TASK PROMPT » Output, word for word, every line from the start of the listing down to and including the line that contains "return (d *"; include nothing else.
#### TASK DATA
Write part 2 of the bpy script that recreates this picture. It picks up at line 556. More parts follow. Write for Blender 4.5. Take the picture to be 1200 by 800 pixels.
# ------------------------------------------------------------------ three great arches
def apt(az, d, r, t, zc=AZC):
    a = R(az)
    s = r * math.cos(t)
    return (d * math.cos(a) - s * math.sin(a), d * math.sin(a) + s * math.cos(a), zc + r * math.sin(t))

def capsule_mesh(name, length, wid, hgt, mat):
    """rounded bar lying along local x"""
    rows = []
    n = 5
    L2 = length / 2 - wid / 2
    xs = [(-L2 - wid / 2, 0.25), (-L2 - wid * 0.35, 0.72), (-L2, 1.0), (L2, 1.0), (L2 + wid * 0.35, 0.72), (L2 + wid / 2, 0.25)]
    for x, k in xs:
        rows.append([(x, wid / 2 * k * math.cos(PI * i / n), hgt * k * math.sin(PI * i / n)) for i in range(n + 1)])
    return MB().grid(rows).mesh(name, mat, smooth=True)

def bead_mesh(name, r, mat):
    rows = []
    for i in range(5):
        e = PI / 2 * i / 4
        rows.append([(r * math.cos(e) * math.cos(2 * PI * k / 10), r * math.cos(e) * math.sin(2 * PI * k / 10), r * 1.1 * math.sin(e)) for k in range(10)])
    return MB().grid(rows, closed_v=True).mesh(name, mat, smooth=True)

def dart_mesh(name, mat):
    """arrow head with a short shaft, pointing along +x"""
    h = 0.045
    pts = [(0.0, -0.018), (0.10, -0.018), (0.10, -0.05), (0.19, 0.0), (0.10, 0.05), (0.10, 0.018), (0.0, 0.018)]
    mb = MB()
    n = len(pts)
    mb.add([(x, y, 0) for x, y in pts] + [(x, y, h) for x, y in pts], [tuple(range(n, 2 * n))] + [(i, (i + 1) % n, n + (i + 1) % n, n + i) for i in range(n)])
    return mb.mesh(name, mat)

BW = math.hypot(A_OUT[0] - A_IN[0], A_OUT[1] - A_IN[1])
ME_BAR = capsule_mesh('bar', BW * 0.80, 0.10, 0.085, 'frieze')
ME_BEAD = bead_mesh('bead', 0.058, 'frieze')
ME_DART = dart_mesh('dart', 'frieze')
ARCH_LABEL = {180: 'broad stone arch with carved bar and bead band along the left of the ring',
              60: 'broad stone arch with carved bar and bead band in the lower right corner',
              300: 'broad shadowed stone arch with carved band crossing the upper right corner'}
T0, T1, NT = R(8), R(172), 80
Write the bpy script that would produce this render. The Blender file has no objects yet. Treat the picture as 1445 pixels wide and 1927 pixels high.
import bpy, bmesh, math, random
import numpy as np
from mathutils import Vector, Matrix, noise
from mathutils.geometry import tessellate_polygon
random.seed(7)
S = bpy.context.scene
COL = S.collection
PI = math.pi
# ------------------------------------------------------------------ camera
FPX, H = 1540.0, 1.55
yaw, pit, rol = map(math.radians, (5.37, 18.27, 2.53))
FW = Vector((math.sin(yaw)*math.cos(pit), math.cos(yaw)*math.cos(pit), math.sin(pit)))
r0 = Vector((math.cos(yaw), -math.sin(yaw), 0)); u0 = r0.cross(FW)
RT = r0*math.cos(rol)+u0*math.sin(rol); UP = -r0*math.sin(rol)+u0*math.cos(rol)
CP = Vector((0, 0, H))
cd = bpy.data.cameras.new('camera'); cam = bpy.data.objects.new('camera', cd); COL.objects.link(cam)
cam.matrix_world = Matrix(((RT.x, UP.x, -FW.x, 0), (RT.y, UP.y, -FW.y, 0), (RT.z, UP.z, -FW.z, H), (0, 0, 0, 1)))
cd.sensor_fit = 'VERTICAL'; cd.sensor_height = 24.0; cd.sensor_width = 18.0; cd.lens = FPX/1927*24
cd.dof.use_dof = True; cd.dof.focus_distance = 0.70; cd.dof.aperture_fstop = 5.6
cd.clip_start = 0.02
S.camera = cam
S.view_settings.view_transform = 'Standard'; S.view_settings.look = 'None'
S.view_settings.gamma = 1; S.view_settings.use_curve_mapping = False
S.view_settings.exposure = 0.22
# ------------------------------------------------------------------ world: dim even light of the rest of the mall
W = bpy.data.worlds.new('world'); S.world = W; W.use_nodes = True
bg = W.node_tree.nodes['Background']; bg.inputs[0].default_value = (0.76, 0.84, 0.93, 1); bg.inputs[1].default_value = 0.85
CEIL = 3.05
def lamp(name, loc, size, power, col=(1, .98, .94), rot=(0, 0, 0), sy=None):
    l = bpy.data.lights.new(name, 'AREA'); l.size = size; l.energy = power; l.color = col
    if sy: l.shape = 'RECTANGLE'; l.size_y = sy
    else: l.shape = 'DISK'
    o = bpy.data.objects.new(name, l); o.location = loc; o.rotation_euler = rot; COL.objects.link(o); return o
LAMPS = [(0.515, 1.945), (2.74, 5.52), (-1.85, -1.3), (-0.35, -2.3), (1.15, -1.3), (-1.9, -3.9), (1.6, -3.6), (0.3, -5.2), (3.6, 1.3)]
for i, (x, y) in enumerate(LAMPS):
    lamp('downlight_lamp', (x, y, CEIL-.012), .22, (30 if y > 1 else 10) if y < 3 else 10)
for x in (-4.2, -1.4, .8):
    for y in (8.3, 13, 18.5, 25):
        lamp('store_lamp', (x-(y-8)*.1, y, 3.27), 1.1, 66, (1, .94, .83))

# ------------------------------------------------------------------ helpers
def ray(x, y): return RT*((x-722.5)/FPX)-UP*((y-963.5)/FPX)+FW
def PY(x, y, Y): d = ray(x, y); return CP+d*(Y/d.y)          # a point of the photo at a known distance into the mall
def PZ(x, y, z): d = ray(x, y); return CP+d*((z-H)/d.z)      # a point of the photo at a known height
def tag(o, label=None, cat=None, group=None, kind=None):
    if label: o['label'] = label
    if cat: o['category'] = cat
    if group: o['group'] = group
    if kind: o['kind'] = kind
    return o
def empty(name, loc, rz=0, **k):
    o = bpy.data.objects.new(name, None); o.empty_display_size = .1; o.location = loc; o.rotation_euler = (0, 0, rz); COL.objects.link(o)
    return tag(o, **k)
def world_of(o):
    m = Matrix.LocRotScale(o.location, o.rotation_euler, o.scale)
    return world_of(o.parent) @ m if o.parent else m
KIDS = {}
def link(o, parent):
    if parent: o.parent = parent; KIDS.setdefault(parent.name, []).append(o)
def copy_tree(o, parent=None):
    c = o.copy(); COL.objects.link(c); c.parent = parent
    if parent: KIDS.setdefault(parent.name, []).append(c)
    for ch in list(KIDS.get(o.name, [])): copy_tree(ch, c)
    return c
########
RESPONSE FOR THIS EXERCISE »
Write part 2 of the bpy script that recreates this picture. It picks up at line 556. More parts follow. Write for Blender 4.5. Take the picture to be 1200 by 800 pixels.
# ------------------------------------------------------------------ three great arches
def apt(az, d, r, t, zc=AZC):
    a = R(az)
    s = r * math.cos(t)
    return (d * math.cos(a) - s * math.sin(a), d * math.sin(a) + s * math.cos(a), zc + r * math.sin(t))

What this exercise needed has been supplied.